Estaban además los
romanos tan persuadidos de la inutilidad del valor sin el requisito de la
maestría práctica, que una hueste se apellidaba con la voz que significa
ejercicio , y los ejercicios militares eran el objeto incesante y principal de
su disciplina. Instruíanse mañana y tarde los bisoños, y ni la edad ni la
destreza dispensaban a los veteranos de la repetición diaria de cuanto ya
tenían cabalmente aprendido. Labrábanse en los invernaderos tinglados
anchurosos para que su tarea importante siguiese, sin menoscabo ni la menor
interrupción, en medio de temporales y aguaceros, con el esmerado ahínco de que
las armas en aquel remedo fuesen de peso doble de las indispensables en la
refriega. No cabe en el intento de esta obra el explayarse en el pormenor de
los ejercicios, notando tan sólo que abarcaban cuanto podía robustecer el
cuerpo, agilizar los miembros y agraciar los movimientos. Habilitábase
colmadamente el soldado en marchar, correr, brincar, nadar, portear cargas
enormes, manejar todo género de armas apropiadas al ataque o a la defensa, ya
en refriegas desviadas, ya en las inmediatas; en desempeñar varias evoluciones,
y moverse al eco de la flauta en la danza pírrica o marcial.

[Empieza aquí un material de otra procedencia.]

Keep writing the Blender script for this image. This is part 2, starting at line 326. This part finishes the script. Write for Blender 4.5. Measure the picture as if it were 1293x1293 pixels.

Familiarizábase la
tropa romana en medio de la paz con los afanes de la guerra; y expresa
atinadamente un historiador antiguo que peleara contra ellos que el
derramamiento de sangre era la única circunstancia que diferenciaba un campo de
batalla de un paraje de ejercicio.
Esmerábanse generales y aun emperadores en realzar estos estudios militares con su presencia y ejemplo, y nos consta que Adriano, al par de Trajano, solía allanarse a ir instruyendo a sus bisoños, galardonar a los sobresalientes, y a veces competir con ellos en primor y brío.